By Deborah Cunningham
The ability of the new Chair, Kevin Warsh, to lead the Federal Reserve will depend on the market believing that he is not beholden to President Trump. Being sworn in at a ceremony held at the White House has not done him any favours. It was the first time since President Reagan swore in Alan Greenspan that the ceremony took place there rather than at the central bank’s headquarters on the National Mall. Yes, Trump praised Warsh and said he should be “totally independent”. But context is everything.
The president’s comments may reflect that he has realised that it would be counterproductive to put pressure on Warsh straight away.

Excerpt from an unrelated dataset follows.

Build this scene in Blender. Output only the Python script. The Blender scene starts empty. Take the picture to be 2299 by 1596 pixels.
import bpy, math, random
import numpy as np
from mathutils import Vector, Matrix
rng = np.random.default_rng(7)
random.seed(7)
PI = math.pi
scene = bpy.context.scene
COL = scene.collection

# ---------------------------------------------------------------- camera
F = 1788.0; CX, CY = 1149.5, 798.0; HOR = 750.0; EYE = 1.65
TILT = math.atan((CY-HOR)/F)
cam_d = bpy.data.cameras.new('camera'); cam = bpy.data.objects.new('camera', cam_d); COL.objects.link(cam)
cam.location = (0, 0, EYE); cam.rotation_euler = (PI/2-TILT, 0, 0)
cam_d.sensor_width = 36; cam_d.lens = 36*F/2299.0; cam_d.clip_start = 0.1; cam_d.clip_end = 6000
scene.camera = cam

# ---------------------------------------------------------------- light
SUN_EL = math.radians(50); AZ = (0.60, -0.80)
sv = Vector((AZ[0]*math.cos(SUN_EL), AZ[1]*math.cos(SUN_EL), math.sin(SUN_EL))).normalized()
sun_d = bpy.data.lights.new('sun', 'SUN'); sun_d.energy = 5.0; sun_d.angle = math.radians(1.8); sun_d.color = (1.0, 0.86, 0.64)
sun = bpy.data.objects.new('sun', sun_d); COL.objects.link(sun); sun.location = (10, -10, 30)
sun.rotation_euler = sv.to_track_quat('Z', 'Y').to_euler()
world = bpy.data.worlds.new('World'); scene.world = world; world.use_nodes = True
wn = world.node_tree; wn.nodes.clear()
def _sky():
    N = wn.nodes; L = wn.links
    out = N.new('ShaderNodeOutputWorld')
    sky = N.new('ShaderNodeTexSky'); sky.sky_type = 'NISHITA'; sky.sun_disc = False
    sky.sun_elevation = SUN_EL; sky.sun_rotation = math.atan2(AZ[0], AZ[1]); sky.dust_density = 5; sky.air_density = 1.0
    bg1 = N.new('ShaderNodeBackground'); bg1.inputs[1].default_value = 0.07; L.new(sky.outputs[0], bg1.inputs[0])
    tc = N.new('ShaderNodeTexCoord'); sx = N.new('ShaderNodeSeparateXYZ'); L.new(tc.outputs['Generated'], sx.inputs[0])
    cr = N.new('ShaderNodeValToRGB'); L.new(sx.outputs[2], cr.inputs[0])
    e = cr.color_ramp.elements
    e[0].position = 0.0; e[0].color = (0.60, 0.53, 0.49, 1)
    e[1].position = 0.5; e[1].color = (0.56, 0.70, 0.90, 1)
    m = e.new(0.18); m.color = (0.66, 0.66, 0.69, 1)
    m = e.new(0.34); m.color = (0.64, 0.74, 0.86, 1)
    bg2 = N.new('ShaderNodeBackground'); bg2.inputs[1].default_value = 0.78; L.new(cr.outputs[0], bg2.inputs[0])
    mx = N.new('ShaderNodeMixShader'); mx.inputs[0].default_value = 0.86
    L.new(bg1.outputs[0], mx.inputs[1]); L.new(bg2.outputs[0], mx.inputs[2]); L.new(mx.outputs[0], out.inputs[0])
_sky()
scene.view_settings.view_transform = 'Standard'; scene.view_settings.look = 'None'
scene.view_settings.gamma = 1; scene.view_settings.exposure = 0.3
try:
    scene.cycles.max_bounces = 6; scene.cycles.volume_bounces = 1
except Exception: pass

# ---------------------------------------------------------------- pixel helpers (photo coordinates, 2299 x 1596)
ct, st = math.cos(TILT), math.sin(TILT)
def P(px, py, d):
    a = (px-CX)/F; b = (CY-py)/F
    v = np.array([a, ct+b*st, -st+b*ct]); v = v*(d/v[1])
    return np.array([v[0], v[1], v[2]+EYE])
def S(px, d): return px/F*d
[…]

He will not be able — nor even want — to deliver a rate cut at the June monetary policy meeting given rising inflation, geopolitical uncertainty and opposition from the more hawkish members, so why waste political capital? Furthermore, Trump needs to show confidence in Warsh, as he was not one of the favourites for the post (first Christopher Waller, then Rick Rieder, followed by Michelle Bowman and, subsequently, Kevin Hassett). It therefore seems he has granted him a sort of safe-conduct. But, just like the ones they used to give you at school, it will eventually expire. So, perhaps Warsh won’t want to look at social media.
The probability of a change in the target range for the federal funds rate, currently between 3.50% and 3.75%, at the Federal Open Market Committee (FOMC) meeting on 16 and 17 June is virtually nil. But what will happen for the rest of the year? Although rising inflation has not completely curbed consumer spending, concern is mounting. It is likely to continue rising, albeit at a slower pace once the conflict with Iran cools down. The latest Summary of Economic Projections (SEP), published in March, still pointed to a 25-basis-point cut this year; the June edition will almost certainly forecast no changes. It is possible that the dot plot will include signals from some policymakers in favour of a rate hike.
On the dot plot
Chairman Warsh has been openly critical of forward guidance. His argument is that it constrains the Fed, hampering its ability to conduct effective monetary policy. He reinforced this idea during his Senate confirmation hearing: “The Fed tells the whole world what its dot plot will be, what its forecasts will be.” He also stated that monetary policy makers are human and therefore “hold on to those forecasts for longer than they should”. We are not sure we agree, particularly as their decisions are anonymous.
The point is that Warsh does not have as much power as the chair of a company, a foundation or other types of boards. Formally amending or eliminating structural reports, such as the SEP, requires a majority vote by the FOMC. He will have to take his time and gauge the mood in the room before pushing for changes. If Warsh takes a hard line, he could downplay the forecasts at his press conferences. But if he fails to convince his colleagues on procedural matters, the most important items on his agenda, such as the reduction of the Fed’s balance sheet, will be difficult to implement.